Read: “if the expression $e$ can be assigned the type $B$ when the free variable $x$ is assumed to have type $A$ , then it can also be assigned the same type when $x$ is assumed to have the more specific type $A' \le A$ .” (In fact, it might be possible to also assign $e$ a more specific type with this stronger assumption, but we can ignore that.)

Note though that this failure isn’t present in the explicitly typed version of the calculus, but only manifests once type inference enters the picture. I think this is another illustration that The Way We’re Thinking About Breaking Changes is Silly, especially with regards to features like type inference and type-directed name resolution. These features exist so that the programmer can omit certain details, trusting the compiler to reconstruct them based on the information it has available. Backwards incompatibilities arise when dependencies change and suddenly the compiler has too much information to uniquely reconstruct the programmer’s intent. But this is only really a problem because we’ve decided that we should be throwing away this rich information after every compilation and starting fresh!

Takeaways

As I said, I think this flaw is the result of a reasonable compromise. It’s telling that OCaml, Standard ML, and 1ML all have it in some form. Requiring the introduction of a newtype for every type-level function, as Haskell does, is probably a bigger flaw than having another way to violate stability of subtyping — especially considering that it can be violated in other ways, such as shadowing with include.

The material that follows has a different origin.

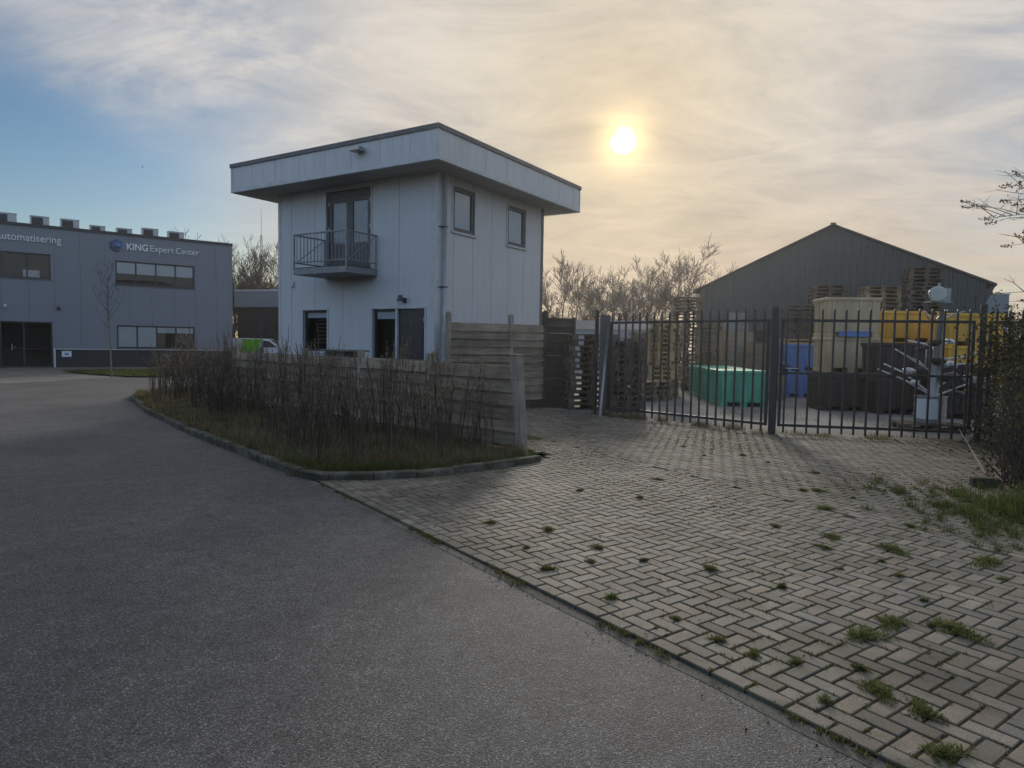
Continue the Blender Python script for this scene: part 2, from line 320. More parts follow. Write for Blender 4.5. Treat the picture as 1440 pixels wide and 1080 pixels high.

Another potential solution could be to extend the type language to track whether a type constructor is known to be injective. While OCaml does do this internally, I think the annotation system would have to become more complex with higher kinds.

My ideal solution would be enriching the kind of information we store along with source code in such a way that violations of stability of subtyping at the source level don’t cause problems with library-level backwards compatibility. Suppose program $A$ depends on a library of type $B$ , which gets updated to a new version of type $B' ≤ B$ . It would be nice if the compiler could keep records of how it type checked $A$ under $B$ and use these to repair the source code in order to keep $A$ working.

Notes

1: The specific culprit in 1ML is the rule IUpath, which handles unification of “paths” (a type variable applied to a sequence of arguments). I haven’t studied the OCaml type checker in detail, but it likely has a similar rule. ↩︎

2: Technically, for this to really qualify as a newtype, we would want a guarantee that this new type has the same runtime representation as float. I’ll ignore this detail here because I’m just focused on the type checking side of things. ↩︎

3: This behavior, where we have type-directed name resolution for ADT constructors, might be unfamiliar to Haskell/Rust users. It feels a bit weird, but it’s precisely the dual of record field access syntax r.x — we look up the name x in the type of r rather than looking in scope. ↩︎

4: In fact, although I’ve framed it in the context of OCaml modules, this problem isn’t specific to this setting. A naïve attempt to implement type inference for System F_ω (the underlying “core” calculus of languages like Haskell and ML) would run into similar problems with a type like

$\forall (\beta : \star \to \star). \enspace (\forall (\alpha : \star). \enspace \alpha \to \beta(\alpha)) \to \dots$

that quantified over an abstract type constructor.

Haskell gets around this issue by not having type-level lambda, so that a kind like $\star \to \star$ contains only partially applied type constructors. This means that the assumption of injectivity is actually OK, but results in even more pervasive use of newtypes, and means type aliases and type families aren’t first-class citizens. See “Injective Type Families for Haskell” (2015) for more discussion. ↩︎